Tuesday, 23 October 2012

Dress code for writers

Johnny Depp in Secret Window
Try to picture a writer at work and what comes to mind? I'm willing to bet it's something like Johnny Depp's character in Secret Window—wearing a garment so ancient and ratty he could push his fist through the holes and still have room to spare.

I'm here to tell you that writers do not dress like that for work: we discard the robes when the holes are big enough for us to poke two fingers through.

Not long ago, the issue of attire came up among Novel Spaces members. Several of the females confessed that we—coughthey pretty much lived in jeans and sandals and avoided events and places that required anything more complicated. Certain male members, on the other hand, appeared to think that 'formal' and 'business casual' meant they had to wear pants. The only reasonable conclusion to be drawn was that male writers, um, hang around pant-less much of the time.

Ratty bathrobes, no pants, jeans, sandals, and event avoidance? We decided an intervention was needed. After much intelligent discussion we arrived at a sensible dress code for writers. Since there is no way to enforce any kind of code in the privacy of people's homes, we stuck to public appearances—the ones we can't come up with creative reasons to weasel out of.

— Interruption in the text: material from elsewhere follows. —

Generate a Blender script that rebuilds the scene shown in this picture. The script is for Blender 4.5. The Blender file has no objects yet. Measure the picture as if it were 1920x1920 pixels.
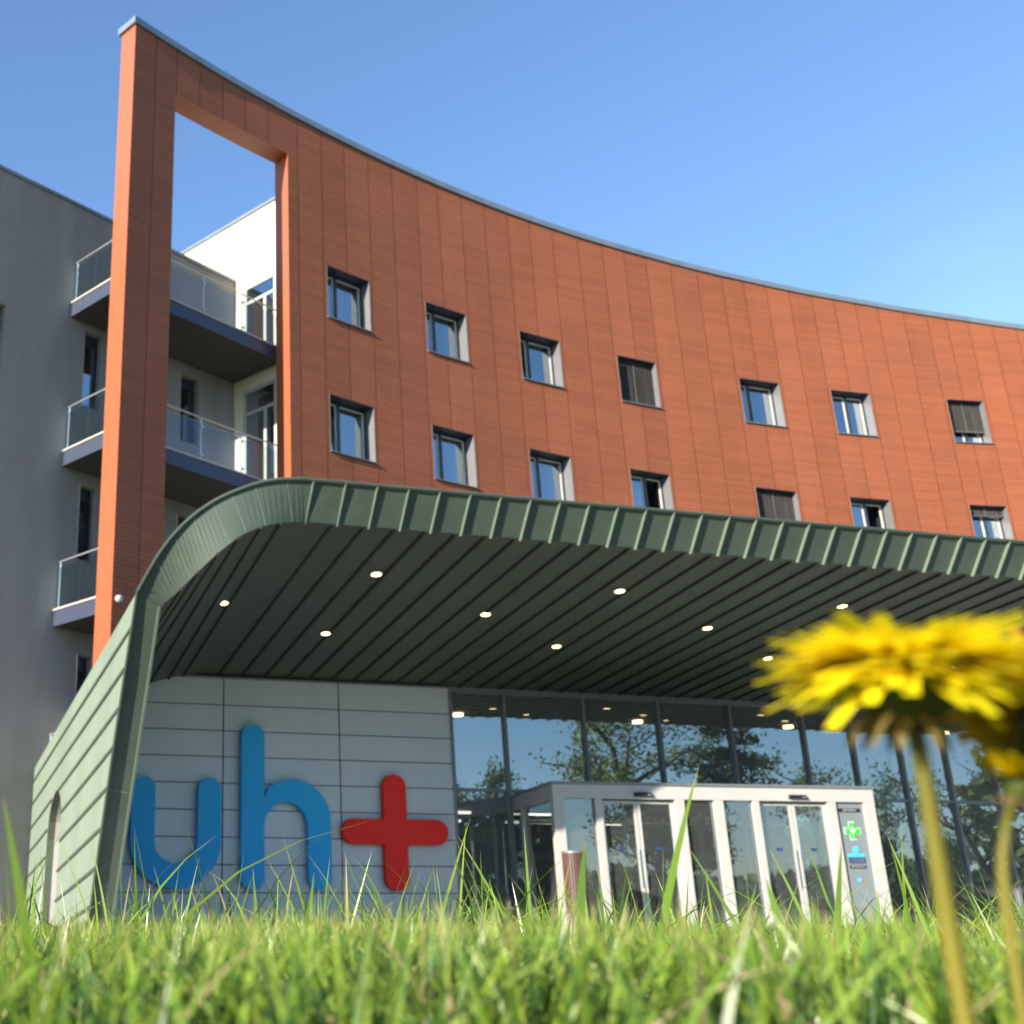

The Novel Spaces sartorial code
  • No sequins and fisherman's sandals worn together (both sexes)
  • No bare shoulders (both sexes)
  • No cleavage (anyone who has)
  • No mini anything (women)
  • No Armani dinner jackets over Speedos (men)
  • No jeans and sandals—no sandals! (both sexes)
  • No topless ensembles (both sexes)
  • Kilts, to replace the dreaded pants (men)
The code was proposed, ratified and adopted by all. Writers, be guided accordingly.